Sunday, June 26, 2016

The morning after

Nobody expected this.
To wake to a world that has changed so dramatically.
To realise that we had been living in a bubble with likeminded people, and so utterly failed to understand the depths of frustration and desperation that led people of good will to side with what looks, from my grieving perspective, like the force of pride and prejudice (I refuse to engage with the possibility that in some cases the good will may exist simply in my determinedly optimistic imagination).
To learn that in this wonderful, diverse city which I'm privileged to serve, so many had apparently turned away from that very diversity towards the presumed security of closed borders.
To watch as the national structures that had seemed solid and secure reeled in the face of a day when people turned out in greater numbers than for many a year to make a small cross on a ballot paper.
I'm guessing that the level of shock was last matched when Churchill was ousted in the first post-War election...
Nobody expected this.

And it would be so easy to simply vent my own feelings, to give up on this small island, to explore the possibilities that might be open through my Scots grandmother or my Irish grandfather.
But- that's would be to invalidate my calling to THIS place at THIS time.

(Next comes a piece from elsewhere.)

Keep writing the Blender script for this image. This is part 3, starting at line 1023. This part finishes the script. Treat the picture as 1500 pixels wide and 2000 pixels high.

So, at noon, we gathered as happens every Friday in the ruins of our old Cathedral - destroyed by the tide of anger and hatred that was the 2nd World War.
We stood where Provost Howard had stood on the morning after HIS night of storm and terror - and committed ourselves once again to the way of reconciliation that he chose.
We will need to build bridges within our country as well as with our friends in other places.
We will need to try and understand one another as never before, to leave our places of safety and risk being vulnerable with those who felt they had little to lose.
We will need to carry on loving - even the leaders whose rhetoric seems to have resulted in a country polarised as never before in my lifetime.

Coventry Cathedral stands today, as it did before the Referendum, for reconciliation and for hope.
By God's grace, I will try and stand with it.